Scripts that build scenes:
------------

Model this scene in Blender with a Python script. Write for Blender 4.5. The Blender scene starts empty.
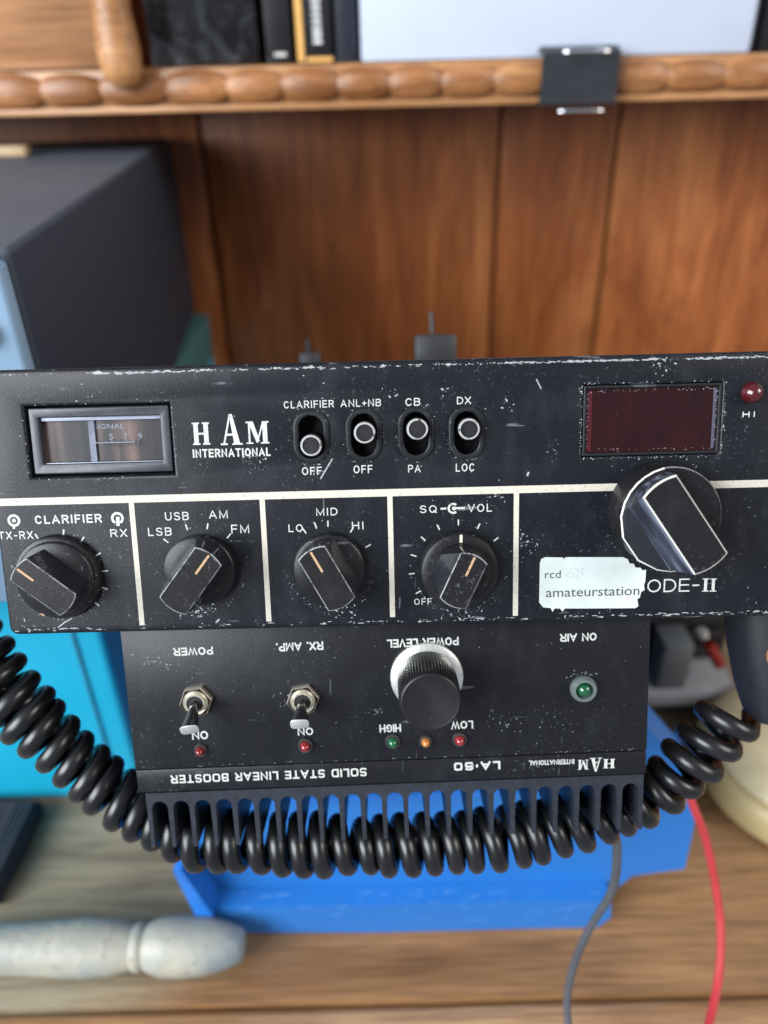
import bpy, bmesh, math, random
from mathutils import Vector, Matrix, Euler
random.seed(7)
R = math.radians
S = bpy.context.scene
COL = S.collection
F = 760.0
H = 0.36                      # camera height over the desk top
PITCH = 31.0
# ------------------------------------------------------------------ camera
cd = bpy.data.cameras.new('camera')
cam = bpy.data.objects.new('camera', cd); COL.objects.link(cam)
Rc = (Euler((R(90-PITCH), 0, 0)).to_matrix() @ Matrix.Rotation(R(-1.42), 3, 'Z'))
CP = Vector((0, 0, H))
cam.matrix_world = Matrix.Translation(CP) @ Rc.to_4x4()
cd.sensor_width = 36; cd.lens = F/1024*36; cd.clip_start = .01; cd.clip_end = 50
cd.dof.use_dof = True; cd.dof.focus_distance = 0.197; cd.dof.aperture_fstop = 7.5
S.camera = cam
def ray(px, py): return (Rc @ Vector(((px-384)/F, (512-py)/F, -1)))
def hit(px, py, p, n):
    d = ray(px, py); n = Vector(n); return CP + d*((Vector(p)-CP).dot(n)/d.dot(n))
def onz(px, py, z=0): return hit(px, py, (0,0,z), (0,0,1))
def ony(px, py, y): return hit(px, py, (0,y,0), (0,1,0))
class Frame:
    def __init__(s, loc, rot):
        s.M = Matrix.Translation(loc) @ rot.to_4x4(); s.I = s.M.inverted()
    def at(s, px, py, h=0):
        n = s.M.to_3x3() @ Vector((0,1,0)); p = s.M @ Vector((0,-h,0))
        q = s.I @ hit(px, py, p, n); return Vector((q.x, q.z))
    def at3(s, px, py, y):
        q = s.at(px, py, -y); return Vector((q.x, y, q.y))
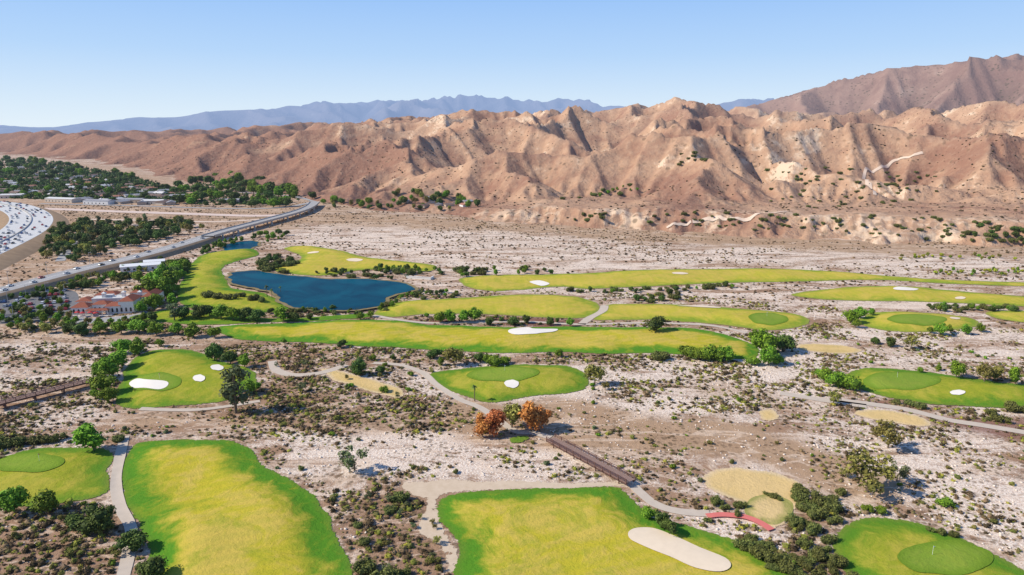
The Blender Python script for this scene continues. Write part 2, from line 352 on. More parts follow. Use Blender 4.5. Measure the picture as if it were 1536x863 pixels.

------------

_Set task_
Look through the data and show every line containing "from".

_Final result_
from mathutils import Vector, Matrix, Euler
The Blender Python script for this scene continues. Write part 2, from line 352 on. More parts follow. Use Blender 4.5. Measure the picture as if it were 1536x863 pixels.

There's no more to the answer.